Reverend Zesty and the First United Church of Knowledge, is an inter-platform series of audio, video and blog postings.

Wednesday, January 28, 2015

Separation of Church and Snake

Mack Wolford, one of the most famous Pentecostal serpent handlers in Appalachia, was laid to rest back in 2012 at a low-key service at his West Virginia church a week after succumbing to a snake bite that made headlines across the nation.

Several dozen family, friends and members of Wolford's House of the Lord Jesus church in tiny Matoaka filled the simple hall for the service, which lasted slightly more than an hour. At the request of pastor's widow, Fran Wolford, media were forbidden inside the building.

Wolford's own dad was a serpent handler who died from a snake bite in 1983 and in keeping with the family business, Mack Wolford, who was 44,  was bitten by his yellow timber rattlesnake at an evangelistic event in a state park about 80 miles west of Bluefield, in West Virginia’s isolated southern tip.

He enjoyed handling snakes during worship services, but it’s a tradition that has killed about 100 practitioners since it started in the east Tennessee hills in 1909.

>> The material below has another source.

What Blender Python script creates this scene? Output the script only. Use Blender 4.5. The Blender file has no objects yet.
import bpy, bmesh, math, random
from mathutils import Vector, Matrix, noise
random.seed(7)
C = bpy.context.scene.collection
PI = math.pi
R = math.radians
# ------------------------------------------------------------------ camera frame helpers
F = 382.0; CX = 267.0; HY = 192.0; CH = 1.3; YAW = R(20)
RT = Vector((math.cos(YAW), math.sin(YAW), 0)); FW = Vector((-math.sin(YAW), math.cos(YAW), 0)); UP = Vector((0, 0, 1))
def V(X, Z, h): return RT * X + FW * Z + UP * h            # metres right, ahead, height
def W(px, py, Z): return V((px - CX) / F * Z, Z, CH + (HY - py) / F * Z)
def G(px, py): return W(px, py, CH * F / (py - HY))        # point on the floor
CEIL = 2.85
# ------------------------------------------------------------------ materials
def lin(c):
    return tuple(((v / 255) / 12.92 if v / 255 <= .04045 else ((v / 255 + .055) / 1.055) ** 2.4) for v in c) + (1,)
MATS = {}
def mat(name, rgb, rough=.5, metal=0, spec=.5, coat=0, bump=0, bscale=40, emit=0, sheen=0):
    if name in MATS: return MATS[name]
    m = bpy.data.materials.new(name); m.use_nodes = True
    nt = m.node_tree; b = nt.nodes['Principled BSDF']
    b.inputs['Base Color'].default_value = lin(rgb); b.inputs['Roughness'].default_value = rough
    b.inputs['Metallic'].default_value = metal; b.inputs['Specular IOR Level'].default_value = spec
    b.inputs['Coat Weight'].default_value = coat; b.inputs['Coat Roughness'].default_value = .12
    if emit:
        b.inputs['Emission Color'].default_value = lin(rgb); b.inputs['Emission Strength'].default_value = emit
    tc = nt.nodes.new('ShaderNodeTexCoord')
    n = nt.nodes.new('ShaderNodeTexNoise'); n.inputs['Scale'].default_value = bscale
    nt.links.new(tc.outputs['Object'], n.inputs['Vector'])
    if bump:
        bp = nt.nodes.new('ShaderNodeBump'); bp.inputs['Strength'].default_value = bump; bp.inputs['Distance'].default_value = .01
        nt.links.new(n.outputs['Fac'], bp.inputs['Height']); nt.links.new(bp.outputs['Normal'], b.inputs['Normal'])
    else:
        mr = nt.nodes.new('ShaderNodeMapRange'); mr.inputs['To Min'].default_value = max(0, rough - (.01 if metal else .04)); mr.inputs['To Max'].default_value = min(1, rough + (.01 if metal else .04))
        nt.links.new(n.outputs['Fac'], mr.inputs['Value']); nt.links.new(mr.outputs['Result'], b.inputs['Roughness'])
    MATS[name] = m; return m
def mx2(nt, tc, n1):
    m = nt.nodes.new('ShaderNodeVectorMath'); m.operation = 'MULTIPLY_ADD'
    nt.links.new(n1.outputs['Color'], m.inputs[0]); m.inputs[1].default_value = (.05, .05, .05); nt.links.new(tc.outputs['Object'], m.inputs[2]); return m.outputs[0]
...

Ya think? WTF is wrong with these people? These geniuses have NOT really progressed that far from our neanderthal ancestors.

The practice of snake handling and of drinking strychnine and other poisons, found in a few offshoots of Pentecostalism, find their Biblical support in the book of Mark.
"And these signs shall follow them that believe: In my name shall they cast out devils; they shall speak with new tongues. They shall take up serpents; and if they drink any deadly thing, it shall not hurt them; they shall lay hands on the sick, and they shall recover."
Pentecostals who brandish poisonous snakes, drink strychnine and play with fire as a testimony of their faith. Each Labor Day weekend, the church has hosted a well-documented “homecoming” for snake handlers, who believe that Mark 16:17-18 mandates that true Christians “take up serpents and if they drink anything deadly, it will by no means hurt them; they will lay hands on the sick and they will recover.”

Wolford’s mission in life is to make sure that this custom, which he learned from his parents, survives for another generation. Let's see how that works out now that the crazy bastard is dead.

“Anybody can do it that believes it,” he says. “Jesus said, ‘These signs shall follow them which believe.’ This is a sign to show people that God has the power.”


I for one am in total support of the separation of church and snake, however it does provide some quality entertainment, ESPECIALLY when one of these jackasses get the bite.